Robert Lamb, an adjunct professor at the University of South Carolina, is the author of three novels, has published poetry in The Georgia Review, and has short stories that have appeared in various magazines. One of his stories (“R.I.P.”) was a winner in the 2009 SC Fiction Project.
A graduate of the University of Georgia, Mr. Lamb spent 20 years in journalism, last at The Atlanta Constitution. At Carolina since 1990, he has taught writing and American literature in the English Department and writing in the School of Journalism and the South Carolina Honors College. He has published freelance articles and reviews in magazines and newspapers, including The New York Times. He is also affiliated with an online literary magazine.
In 1991, Mr. Lamb’s first novel, Striking Out, a coming-of-age story, was nominated for the PEN/Hemingway Award.

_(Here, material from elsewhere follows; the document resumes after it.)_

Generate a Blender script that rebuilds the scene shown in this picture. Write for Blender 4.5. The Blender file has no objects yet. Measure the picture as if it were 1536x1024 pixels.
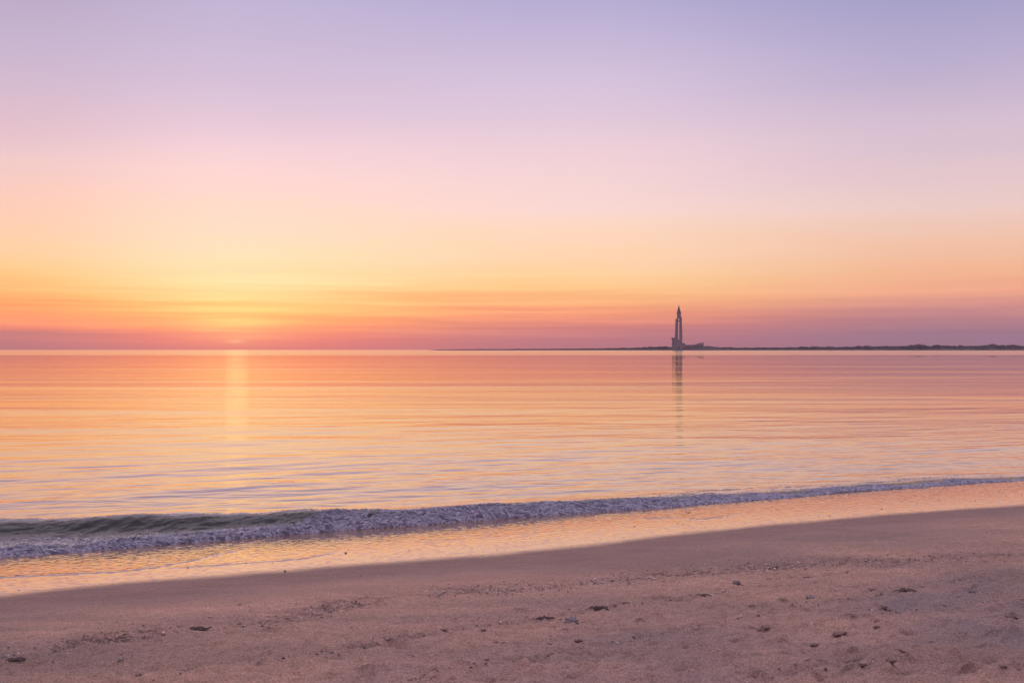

His second novel, Atlanta Blues, was launched in Atlanta at the Georgia Center for the Book and was cited in one newspaper’s year-end roundup as “one of the three best novels of 2004 by a Southern Writer—and maybe the best.” The novel was also nominated for the Southern Book Critics Circle Award and contended for an Edgar Award. He has also penned the novel, A Majority of One, as well as a collection of short stories and poems, Six of One, Half Dozen of Another (Stories & Poems + 1).